Extract word for word the lines of the listing from its start to the line holding "sc.camera = cam", both ends kept; pictures are not part of the copy.

[SUPPLIED MATERIAL]
┄┄┄┄┄┄┄┄┄┄┄┄┄┄┄┄┄┄┄┄
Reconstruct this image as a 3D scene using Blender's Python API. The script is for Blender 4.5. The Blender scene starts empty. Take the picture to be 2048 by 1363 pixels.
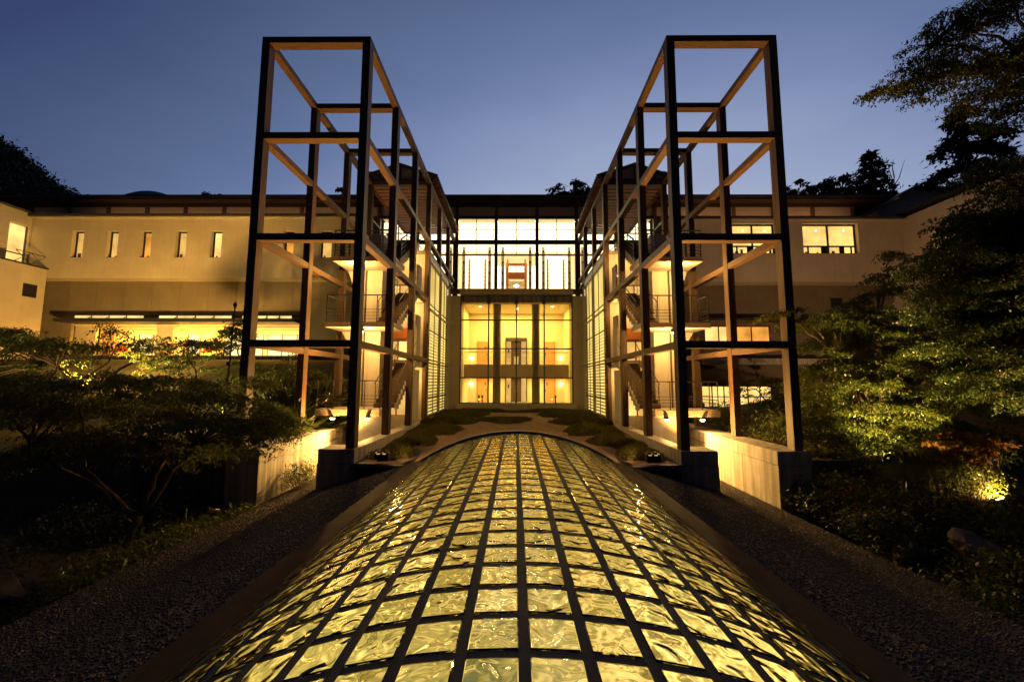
import bpy, math, random
import numpy as np
from mathutils import Vector, Matrix
random.seed(7); rng = np.random.default_rng(11)
sc = bpy.context.scene
COL = sc.collection
PI = math.pi; R = math.radians

# ------------------------------------------------------------------ camera
cd = bpy.data.cameras.new('camera'); cam = bpy.data.objects.new('camera', cd); COL.objects.link(cam)
p, y, r = R(5.678), R(0.508), R(0.2106)
fw = Vector((-math.sin(y)*math.cos(p), math.cos(y)*math.cos(p), math.sin(p)))
rt = Vector((math.cos(y), math.sin(y), 0)); up = rt.cross(fw)
rt2 = math.cos(r)*rt+math.sin(r)*up; up2 = math.cos(r)*up-math.sin(r)*rt
cam.matrix_world = Matrix(((rt2.x, up2.x, -fw.x, -0.054), (rt2.y, up2.y, -fw.y, 0), (rt2.z, up2.z, -fw.z, 0), (0, 0, 0, 1)))
cd.sensor_width = 36; cd.lens = 14.388; cd.clip_start = 0.05; cd.clip_end = 6000
sc.camera = cam

# ------------------------------------------------------------------ sky, afterglow, exposure
w = bpy.data.worlds.new('World'); sc.world = w; w.use_nodes = True
nt = w.node_tree; nt.nodes.clear()
def N(tree, t, **kw):
    n = tree.nodes.new(t)
    for k, v in kw.items(): setattr(n, k, v)
    return n
SUN_EL, SUN_AZ = R(-6.0), R(15)     # the sun has set behind the hall, a little to the right
sky = N(nt, 'ShaderNodeTexSky', sky_type='NISHITA', sun_disc=False)
sky.sun_elevation = SUN_EL; sky.sun_rotation = SUN_AZ; sky.altitude = 600; sky.dust_density = 0.3; sky.ozone_density = 3.0
GLOW = (math.sin(SUN_AZ)*math.cos(R(-28)), math.cos(SUN_AZ)*math.cos(R(-28)), math.sin(R(-28)))
tc_ = N(nt, 'ShaderNodeTexCoord'); dt_ = N(nt, 'ShaderNodeVectorMath', operation='DOT_PRODUCT'); dt_.inputs[1].default_value = GLOW
nt.links.new(tc_.outputs['Generated'], dt_.inputs[0])
cn_ = N(nt, 'ShaderNodeTexNoise'); cn_.inputs['Scale'].default_value = 2.2; cn_.inputs['Detail'].default_value = 5
cm_ = N(nt, 'ShaderNodeMapping'); cm_.inputs['Scale'].default_value = (1, 1, 3.5); nt.links.new(tc_.outputs['Generated'], cm_.inputs['Vector']); nt.links.new(cm_.outputs[0], cn_.inputs['Vector'])
ma_ = N(nt, 'ShaderNodeMath', operation='MULTIPLY_ADD'); ma_.inputs[1].default_value = 0.11; nt.links.new(cn_.outputs['Fac'], ma_.inputs[0]); nt.links.new(dt_.outputs['Value'], ma_.inputs[2])
mr_ = N(nt, 'ShaderNodeMapRange'); mr_.inputs['From Min'].default_value = -0.945; mr_.inputs['From Max'].default_value = 1.055; nt.links.new(ma_.outputs[0], mr_.inputs['Value'])
sr_ = N(nt, 'ShaderNodeValToRGB'); el_ = sr_.color_ramp.elements
stops = [(-1, (.007, .010, .022)), (-.3, (.013, .019, .042)), (.04, (.038, .060, .158)), (.14, (.061, .094, .195)), (.277, (.102, .146, .280)), (.36, (.132, .188, .352)), (.411, (.172, .226, .410)), (.54, (.285, .35, .54)), (.65, (.43, .47, .62)), (.9, (.78, .68, .62))]
while len(el_) < len(stops): el_.new(0.5)
for e_, (t_, c_) in zip(el_, stops): e_.position = (t_+1)/2; e_.color = (*c_, 1)
nt.links.new(mr_.outputs[0], sr_.inputs['Fac'])
bg = N(nt, 'ShaderNodeBackground'); b2 = N(nt, 'ShaderNodeBackground'); ad_ = N(nt, 'ShaderNodeAddShader'); ow = N(nt, 'ShaderNodeOutputWorld')
bg.inputs['Strength'].default_value = 0.1; b2.inputs['Strength'].default_value = 1.0
nt.links.new(sky.outputs['Color'], bg.inputs['Color']); nt.links.new(sr_.outputs['Color'], b2.inputs['Color'])
nt.links.new(bg.outputs[0], ad_.inputs[0]); nt.links.new(b2.outputs[0], ad_.inputs[1]); nt.links.new(ad_.outputs[0], ow.inputs['Surface'])
sl = bpy.data.lights.new('sun', 'SUN'); sl.energy = 0.02; sl.angle = R(20); sl.color = (0.75, 0.82, 1.0)
so = bpy.data.objects.new('sun', sl); COL.objects.link(so)
so.rotation_euler = Vector((-math.sin(SUN_AZ)*0.9, -math.cos(SUN_AZ)*0.9, -0.35)).to_track_quat('-Z', 'Y').to_euler()
vs = sc.view_settings
vs.view_transform = 'Standard'; vs.look = 'None'; vs.exposure = 0.0; vs.gamma = 1.0; vs.use_curve_mapping = False
cy = sc.cycles
cy.use_denoising = True; cy.sample_clamp_indirect = 4.0; cy.max_bounces = 8; cy.transparent_max_bounces = 12
cy.transmission_bounces = 6; cy.glossy_bounces = 3; cy.diffuse_bounces = 3; cy.caustics_reflective = False; cy.caustics_refractive = False

# ------------------------------------------------------------------ materials
def lk(t, a, b): t.links.new(a, b)
def mat(name, col, rough=0.7, var=0.15, scale=4.0, bump=0.0, bscale=40.0, stretch=(1, 1, 1), col2=None, spec=0.3, metal=0.0, streak=0.0):
    m = bpy.data.materials.new(name); m.use_nodes = True
    t = m.node_tree; b = t.nodes['Principled BSDF']
    tc = N(t, 'ShaderNodeTexCoord'); mp = N(t, 'ShaderNodeMapping'); mp.inputs['Scale'].default_value = stretch
    lk(t, tc.outputs['Object'], mp.inputs['Vector'])
    no = N(t, 'ShaderNodeTexNoise'); no.inputs['Scale'].default_value = scale; no.inputs['Detail'].default_value = 6; no.inputs['Roughness'].default_value = 0.65
    lk(t, mp.outputs[0], no.inputs['Vector'])
    cr = N(t, 'ShaderNodeValToRGB')
    c2 = col2 or tuple(min(1, c*(1+var)) for c in col); c1 = tuple(c*(1-var) for c in col)
    cr.color_ramp.elements[0].position = 0.3; cr.color_ramp.elements[1].position = 0.7
    cr.color_ramp.elements[0].color = (*c1, 1); cr.color_ramp.elements[1].color = (*c2, 1)
    lk(t, no.outputs['Fac'], cr.inputs['Fac']); out = cr.outputs['Color']
    if streak:
        m2 = N(t, 'ShaderNodeMapping'); m2.inputs['Scale'].default_value = (5, 5, 0.35); lk(t, tc.outputs['Object'], m2.inputs['Vector'])
        n2 = N(t, 'ShaderNodeTexNoise'); n2.inputs['Scale'].default_value = 1.0; n2.inputs['Detail'].default_value = 4; lk(t, m2.outputs[0], n2.inputs['Vector'])
        r2 = N(t, 'ShaderNodeValToRGB'); r2.color_ramp.elements[0].position = 0.42; r2.color_ramp.elements[1].position = 0.62
        r2.color_ramp.elements[0].color = (1-streak, 1-streak*1.1, 1-streak*1.3, 1); r2.color_ramp.elements[1].color = (1, 1, 1, 1)
        lk(t, n2.outputs['Fac'], r2.inputs['Fac'])
        mx = N(t, 'ShaderNodeMixRGB', blend_type='MULTIPLY'); mx.inputs['Fac'].default_value = 1
        lk(t, out, mx.inputs['Color1']); lk(t, r2.outputs[0], mx.inputs['Color2']); out = mx.outputs[0]
    lk(t, out, b.inputs['Base Color'])
    b.inputs['Roughness'].default_value = rough; b.inputs['Metallic'].default_value = metal; b.inputs['Specular IOR Level'].default_value = spec
    if bump:
        nb = N(t, 'ShaderNodeTexNoise'); nb.inputs['Scale'].default_value = bscale; nb.inputs['Detail'].default_value = 4; lk(t, mp.outputs[0], nb.inputs['Vector'])
        bp = N(t, 'ShaderNodeBump'); bp.inputs['Strength'].default_value = bump; bp.inputs['Distance'].default_value = 0.02
        lk(t, nb.outputs['Fac'], bp.inputs['Height']); lk(t, bp.outputs[0], b.inputs['Normal'])
    return m
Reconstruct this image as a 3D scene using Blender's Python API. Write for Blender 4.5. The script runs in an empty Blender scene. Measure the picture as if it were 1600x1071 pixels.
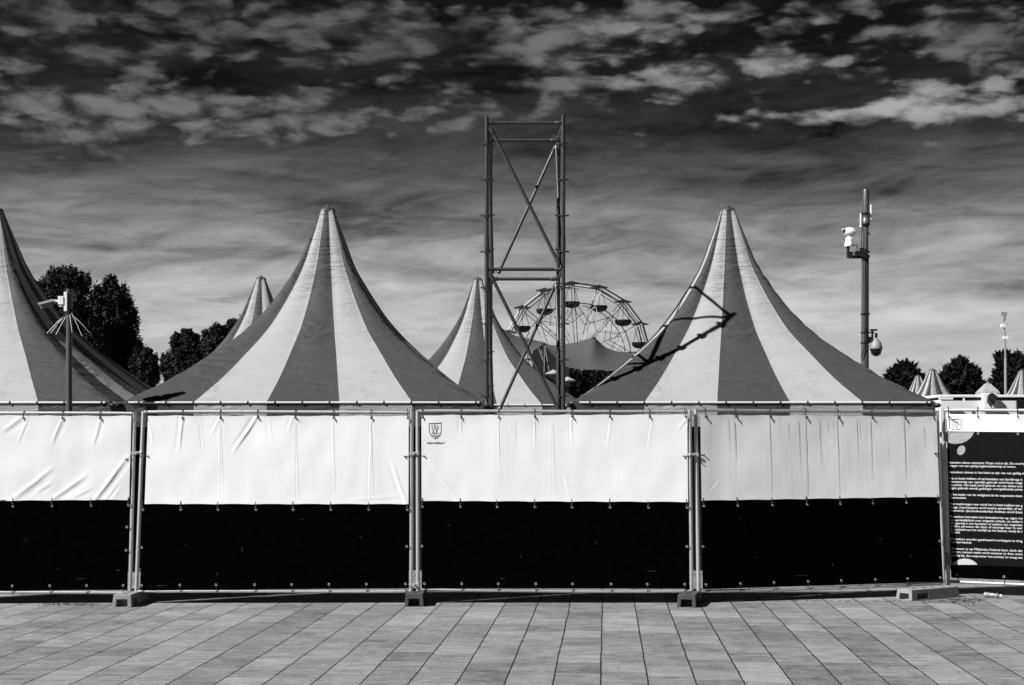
import bpy, bmesh, math, random
import numpy as np
from mathutils import Vector, noise
random.seed(7)
R = math.radians
S = bpy.context.scene
C = S.collection

# ------------------------------------------------------------------ camera
CX, CY, F, EYE = 815.0, 687.0, 2250.0, 1.82
cam = bpy.data.cameras.new('camera'); co = bpy.data.objects.new('camera', cam); C.objects.link(co)
co.location = (0, 0, EYE); co.rotation_euler = (R(90), 0, 0)
cam.sensor_width = 36; cam.lens = 36 * F / 1600
cam.shift_x = (800 - CX) / 1600; cam.shift_y = (CY - 535.5) / 1600
cam.clip_end = 3000; S.camera = co

# ------------------------------------------------------------------ light
SUN_AZ, SUN_EL = R(29), R(41.5)
sd = Vector((math.cos(SUN_EL) * math.cos(SUN_AZ), math.cos(SUN_EL) * math.sin(SUN_AZ), -math.sin(SUN_EL)))
sl = bpy.data.lights.new('sun', 'SUN'); sl.energy = 4.6; sl.angle = R(0.5); sl.color = (1, 1, 1)
so = bpy.data.objects.new('sun', sl); C.objects.link(so); so.rotation_euler = sd.to_track_quat('-Z', 'Y').to_euler()
S.view_settings.view_transform = 'Standard'; S.view_settings.look = 'None'
S.view_settings.exposure = 0.9; S.view_settings.gamma = 1
EXPO = 2 ** 0.9

# ------------------------------------------------------------------ world
W_ = bpy.data.worlds.new('World'); S.world = W_; W_.use_nodes = True
nt = W_.node_tree; nt.nodes.clear()
def N(t, **k):
    n = nt.nodes.new(t)
    for a, b in k.items(): setattr(n, a, b)
    return n
def lk(a, b): nt.links.new(a, b)
def M(op, a, b=None, c=None, clamp=False):
    n = N('ShaderNodeMath', operation=op, use_clamp=clamp)
    for i, x in enumerate((a, b, c)):
        if x is None: continue
        if isinstance(x, (int, float)): n.inputs[i].default_value = x
        else: lk(x, n.inputs[i])
    return n.outputs[0]
def ramp(fac, stops, interp='LINEAR'):
    n = N('ShaderNodeValToRGB'); lk(fac, n.inputs[0]); cr = n.color_ramp; cr.interpolation = interp
    while len(cr.elements) > 1: cr.elements.remove(cr.elements[-1])
    cr.elements[0].position = stops[0][0]; cr.elements[0].color = (stops[0][1],) * 3 + (1,)
    for p, v in stops[1:]:
        e = cr.elements.new(p); e.color = (v, v, v, 1)
    return n.outputs[0]
def noise_n(vec, scale, detail=6, rough=0.55, dist=0.0, lac=2.0):
    n = N('ShaderNodeTexNoise'); lk(vec, n.inputs['Vector']); n.inputs['Scale'].default_value = scale
    n.inputs['Detail'].default_value = detail; n.inputs['Roughness'].default_value = rough
    n.inputs['Distortion'].default_value = dist; n.inputs['Lacunarity'].default_value = lac
    return n.outputs['Fac']
def smooth(x, a, b):
    n = N('ShaderNodeMapRange', interpolation_type='SMOOTHSTEP'); lk(x, n.inputs[0])
    n.inputs[1].default_value = a; n.inputs[2].default_value = b
    return n.outputs[0]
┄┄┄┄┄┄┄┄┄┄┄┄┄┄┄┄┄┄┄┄
[WRITTEN SOLUTION]
Reconstruct this image as a 3D scene using Blender's Python API. The script is for Blender 4.5. The Blender scene starts empty. Take the picture to be 2048 by 1363 pixels.
import bpy, math, random
import numpy as np
from mathutils import Vector, Matrix
random.seed(7); rng = np.random.default_rng(11)
sc = bpy.context.scene
COL = sc.collection
PI = math.pi; R = math.radians

# ------------------------------------------------------------------ camera
cd = bpy.data.cameras.new('camera'); cam = bpy.data.objects.new('camera', cd); COL.objects.link(cam)
p, y, r = R(5.678), R(0.508), R(0.2106)
fw = Vector((-math.sin(y)*math.cos(p), math.cos(y)*math.cos(p), math.sin(p)))
rt = Vector((math.cos(y), math.sin(y), 0)); up = rt.cross(fw)
rt2 = math.cos(r)*rt+math.sin(r)*up; up2 = math.cos(r)*up-math.sin(r)*rt
cam.matrix_world = Matrix(((rt2.x, up2.x, -fw.x, -0.054), (rt2.y, up2.y, -fw.y, 0), (rt2.z, up2.z, -fw.z, 0), (0, 0, 0, 1)))
cd.sensor_width = 36; cd.lens = 14.388; cd.clip_start = 0.05; cd.clip_end = 6000
sc.camera = cam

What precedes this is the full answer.